[Records excerpted from a collection]
━━━━━━━━━━━━━━━━━━━━━━━━━━━━━━
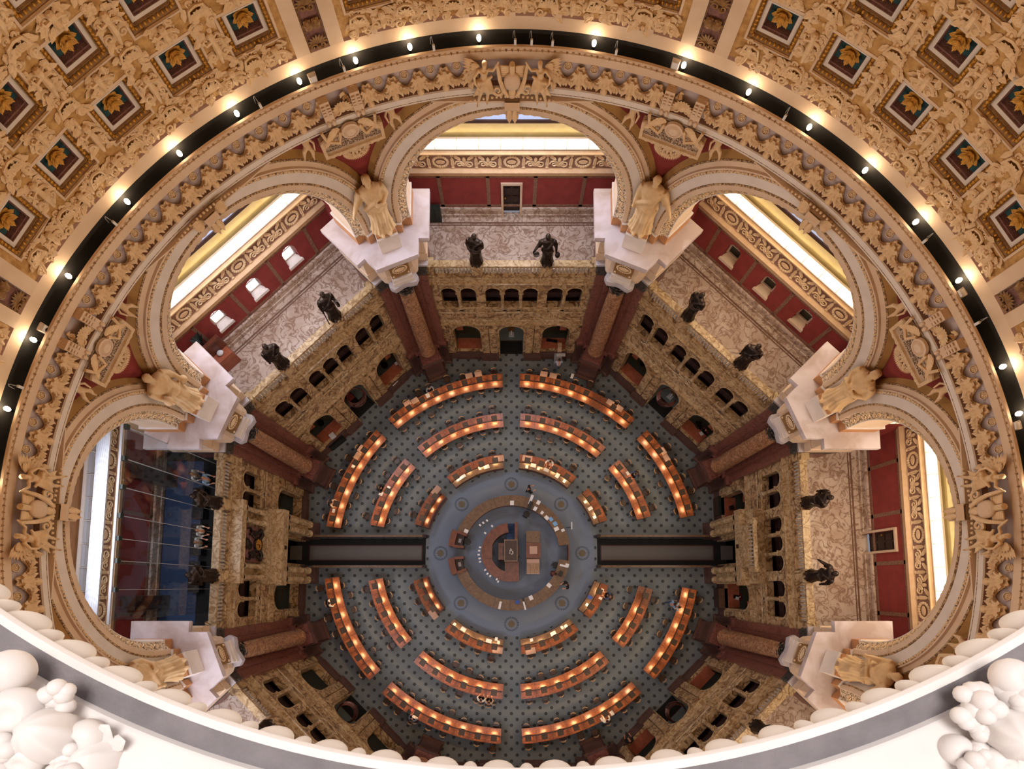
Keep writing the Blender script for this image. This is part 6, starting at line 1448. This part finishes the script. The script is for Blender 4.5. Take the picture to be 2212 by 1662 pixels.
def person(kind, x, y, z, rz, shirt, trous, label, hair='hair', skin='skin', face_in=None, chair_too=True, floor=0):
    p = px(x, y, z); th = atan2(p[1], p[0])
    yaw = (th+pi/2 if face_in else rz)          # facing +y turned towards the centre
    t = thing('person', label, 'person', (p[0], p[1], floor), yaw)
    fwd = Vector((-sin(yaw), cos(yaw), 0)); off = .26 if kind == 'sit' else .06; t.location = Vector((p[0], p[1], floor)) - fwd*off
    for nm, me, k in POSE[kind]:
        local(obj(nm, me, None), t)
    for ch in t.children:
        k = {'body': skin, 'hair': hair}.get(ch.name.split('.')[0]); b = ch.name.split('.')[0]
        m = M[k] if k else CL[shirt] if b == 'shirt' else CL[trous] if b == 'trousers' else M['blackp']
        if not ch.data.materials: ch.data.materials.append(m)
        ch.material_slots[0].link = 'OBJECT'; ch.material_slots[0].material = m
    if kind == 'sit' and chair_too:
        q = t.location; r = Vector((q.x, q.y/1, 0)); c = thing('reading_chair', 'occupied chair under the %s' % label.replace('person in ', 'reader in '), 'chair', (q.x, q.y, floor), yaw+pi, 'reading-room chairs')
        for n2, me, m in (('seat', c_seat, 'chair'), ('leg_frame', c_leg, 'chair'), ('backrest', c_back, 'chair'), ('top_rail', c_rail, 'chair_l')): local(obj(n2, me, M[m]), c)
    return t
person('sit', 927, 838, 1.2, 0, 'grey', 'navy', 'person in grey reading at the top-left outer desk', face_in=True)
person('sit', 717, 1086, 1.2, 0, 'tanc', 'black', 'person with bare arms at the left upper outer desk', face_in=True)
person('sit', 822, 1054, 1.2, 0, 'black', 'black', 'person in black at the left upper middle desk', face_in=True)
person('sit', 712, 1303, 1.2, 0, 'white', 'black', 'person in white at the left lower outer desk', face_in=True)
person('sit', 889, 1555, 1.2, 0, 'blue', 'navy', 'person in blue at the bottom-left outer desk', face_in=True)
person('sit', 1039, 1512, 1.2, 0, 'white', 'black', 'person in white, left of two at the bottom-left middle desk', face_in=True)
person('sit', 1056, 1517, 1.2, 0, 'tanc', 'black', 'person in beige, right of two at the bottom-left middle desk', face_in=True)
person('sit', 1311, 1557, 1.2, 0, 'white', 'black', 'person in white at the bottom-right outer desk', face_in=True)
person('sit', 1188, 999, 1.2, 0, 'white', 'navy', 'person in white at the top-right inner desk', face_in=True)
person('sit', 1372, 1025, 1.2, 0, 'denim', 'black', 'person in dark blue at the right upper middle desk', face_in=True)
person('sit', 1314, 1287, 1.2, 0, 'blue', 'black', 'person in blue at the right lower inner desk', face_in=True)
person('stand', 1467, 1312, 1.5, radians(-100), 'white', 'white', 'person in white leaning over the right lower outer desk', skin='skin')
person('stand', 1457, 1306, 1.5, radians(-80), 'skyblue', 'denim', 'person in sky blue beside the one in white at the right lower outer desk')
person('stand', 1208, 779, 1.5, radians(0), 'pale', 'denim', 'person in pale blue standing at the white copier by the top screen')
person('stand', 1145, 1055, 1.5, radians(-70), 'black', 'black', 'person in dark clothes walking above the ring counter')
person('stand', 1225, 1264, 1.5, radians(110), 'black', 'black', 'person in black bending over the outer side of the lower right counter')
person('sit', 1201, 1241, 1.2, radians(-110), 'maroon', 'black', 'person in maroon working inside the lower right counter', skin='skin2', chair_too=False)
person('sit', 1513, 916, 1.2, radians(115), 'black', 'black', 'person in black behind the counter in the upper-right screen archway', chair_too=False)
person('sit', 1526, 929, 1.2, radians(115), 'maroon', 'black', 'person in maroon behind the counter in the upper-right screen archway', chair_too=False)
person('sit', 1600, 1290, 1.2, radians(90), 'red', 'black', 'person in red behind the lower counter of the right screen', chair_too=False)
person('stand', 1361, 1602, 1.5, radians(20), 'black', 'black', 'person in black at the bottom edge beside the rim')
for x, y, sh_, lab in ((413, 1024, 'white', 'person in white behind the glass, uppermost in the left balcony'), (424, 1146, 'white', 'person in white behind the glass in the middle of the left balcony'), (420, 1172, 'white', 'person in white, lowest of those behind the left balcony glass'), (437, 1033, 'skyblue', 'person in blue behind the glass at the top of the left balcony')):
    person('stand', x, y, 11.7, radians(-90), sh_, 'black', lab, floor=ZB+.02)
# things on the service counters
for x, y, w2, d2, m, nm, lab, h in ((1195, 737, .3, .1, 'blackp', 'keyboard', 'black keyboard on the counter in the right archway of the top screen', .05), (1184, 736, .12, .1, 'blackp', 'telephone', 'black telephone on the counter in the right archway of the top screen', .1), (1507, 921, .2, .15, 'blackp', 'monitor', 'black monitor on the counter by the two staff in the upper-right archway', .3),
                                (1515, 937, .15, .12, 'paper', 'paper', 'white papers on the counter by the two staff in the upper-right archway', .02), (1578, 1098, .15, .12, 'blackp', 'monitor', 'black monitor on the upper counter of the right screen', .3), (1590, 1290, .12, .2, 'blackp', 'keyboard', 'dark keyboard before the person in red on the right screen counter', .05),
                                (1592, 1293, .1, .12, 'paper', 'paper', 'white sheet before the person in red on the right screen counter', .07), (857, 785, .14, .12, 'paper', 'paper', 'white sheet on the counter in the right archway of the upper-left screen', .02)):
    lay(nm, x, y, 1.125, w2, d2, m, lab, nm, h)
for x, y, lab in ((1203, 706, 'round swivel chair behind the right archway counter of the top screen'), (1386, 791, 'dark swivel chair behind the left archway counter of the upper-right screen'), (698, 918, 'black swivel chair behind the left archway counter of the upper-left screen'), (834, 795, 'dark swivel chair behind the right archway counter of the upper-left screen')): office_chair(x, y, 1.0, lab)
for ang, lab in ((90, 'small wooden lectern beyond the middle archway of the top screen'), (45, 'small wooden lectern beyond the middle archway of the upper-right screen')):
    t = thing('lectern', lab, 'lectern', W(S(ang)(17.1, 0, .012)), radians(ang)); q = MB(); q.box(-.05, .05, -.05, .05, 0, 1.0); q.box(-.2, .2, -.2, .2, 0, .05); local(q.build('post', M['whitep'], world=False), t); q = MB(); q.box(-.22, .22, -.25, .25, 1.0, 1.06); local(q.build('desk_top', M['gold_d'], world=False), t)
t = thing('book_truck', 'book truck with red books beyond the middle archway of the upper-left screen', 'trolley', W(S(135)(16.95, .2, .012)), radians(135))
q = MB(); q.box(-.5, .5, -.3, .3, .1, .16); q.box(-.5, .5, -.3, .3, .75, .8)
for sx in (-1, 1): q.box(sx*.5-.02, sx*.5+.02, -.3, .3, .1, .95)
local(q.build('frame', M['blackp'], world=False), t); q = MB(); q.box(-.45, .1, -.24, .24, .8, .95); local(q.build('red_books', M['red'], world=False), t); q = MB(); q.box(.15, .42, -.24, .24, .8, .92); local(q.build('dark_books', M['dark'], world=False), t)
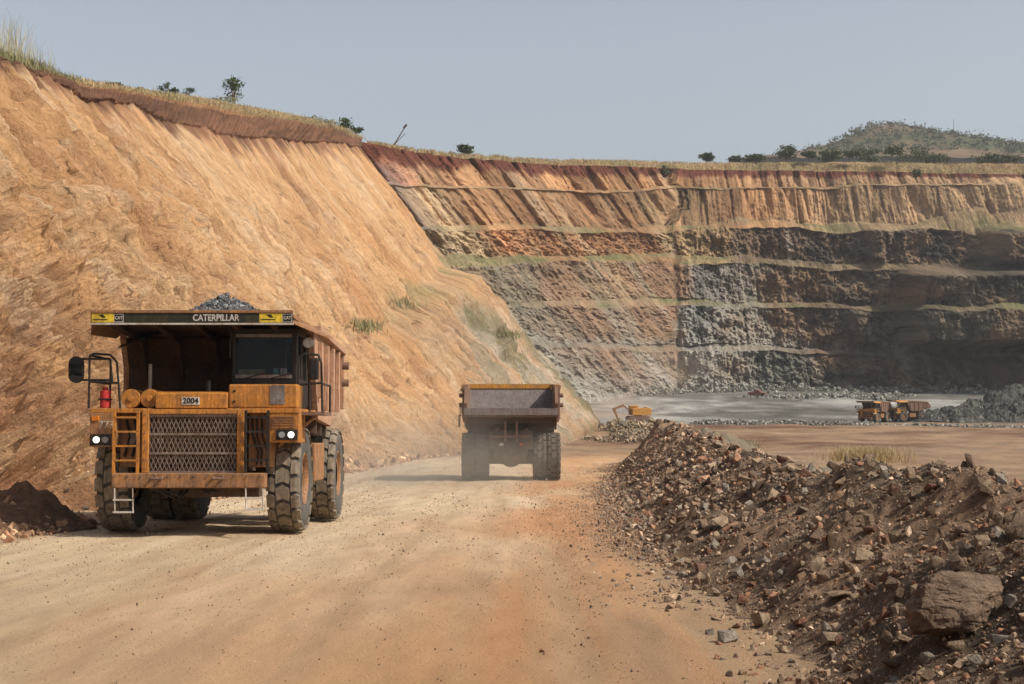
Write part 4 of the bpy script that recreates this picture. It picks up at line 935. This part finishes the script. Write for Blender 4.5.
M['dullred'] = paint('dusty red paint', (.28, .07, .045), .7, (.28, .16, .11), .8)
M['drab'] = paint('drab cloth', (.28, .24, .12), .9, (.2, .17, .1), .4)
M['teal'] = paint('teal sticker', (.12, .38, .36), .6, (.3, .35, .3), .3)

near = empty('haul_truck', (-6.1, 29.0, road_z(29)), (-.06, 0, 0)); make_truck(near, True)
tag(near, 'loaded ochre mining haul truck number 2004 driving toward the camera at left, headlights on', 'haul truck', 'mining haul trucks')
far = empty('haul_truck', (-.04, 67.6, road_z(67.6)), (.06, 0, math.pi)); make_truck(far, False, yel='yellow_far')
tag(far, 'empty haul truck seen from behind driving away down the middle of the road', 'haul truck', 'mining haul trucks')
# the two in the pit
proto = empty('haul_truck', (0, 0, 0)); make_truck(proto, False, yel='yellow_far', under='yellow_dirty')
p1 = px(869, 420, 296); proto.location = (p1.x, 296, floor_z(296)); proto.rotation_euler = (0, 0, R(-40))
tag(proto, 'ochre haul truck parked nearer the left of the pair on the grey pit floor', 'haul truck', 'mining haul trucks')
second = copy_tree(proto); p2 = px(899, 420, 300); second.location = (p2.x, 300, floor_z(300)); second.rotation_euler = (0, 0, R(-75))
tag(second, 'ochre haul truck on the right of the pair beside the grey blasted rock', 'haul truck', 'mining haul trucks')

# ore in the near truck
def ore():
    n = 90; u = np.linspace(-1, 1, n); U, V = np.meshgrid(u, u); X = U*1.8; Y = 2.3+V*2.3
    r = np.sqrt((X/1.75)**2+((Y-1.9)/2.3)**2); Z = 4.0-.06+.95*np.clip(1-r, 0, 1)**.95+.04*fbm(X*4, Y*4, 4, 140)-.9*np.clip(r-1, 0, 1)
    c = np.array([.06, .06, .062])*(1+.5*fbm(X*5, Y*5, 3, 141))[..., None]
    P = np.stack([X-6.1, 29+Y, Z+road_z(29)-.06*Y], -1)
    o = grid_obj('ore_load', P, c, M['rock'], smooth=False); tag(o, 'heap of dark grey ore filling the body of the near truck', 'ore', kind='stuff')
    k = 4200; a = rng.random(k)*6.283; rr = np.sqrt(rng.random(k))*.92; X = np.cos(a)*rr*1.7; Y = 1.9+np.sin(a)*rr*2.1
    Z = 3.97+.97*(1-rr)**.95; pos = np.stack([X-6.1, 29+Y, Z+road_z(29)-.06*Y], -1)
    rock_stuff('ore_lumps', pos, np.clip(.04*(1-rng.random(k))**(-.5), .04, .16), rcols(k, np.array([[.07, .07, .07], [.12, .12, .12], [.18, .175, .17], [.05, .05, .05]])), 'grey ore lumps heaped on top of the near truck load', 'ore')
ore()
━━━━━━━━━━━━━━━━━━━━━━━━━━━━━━
STATED GOAL =
Start at the line with "Write part 4", stop at the line with "M['teal'] = paint('teal", and return every line in that stretch exactly, those two included.

FINAL RESULT =
Write part 4 of the bpy script that recreates this picture. It picks up at line 935. This part finishes the script. Write for Blender 4.5.
M['dullred'] = paint('dusty red paint', (.28, .07, .045), .7, (.28, .16, .11), .8)
M['drab'] = paint('drab cloth', (.28, .24, .12), .9, (.2, .17, .1), .4)
M['teal'] = paint('teal sticker', (.12, .38, .36), .6, (.3, .35, .3), .3)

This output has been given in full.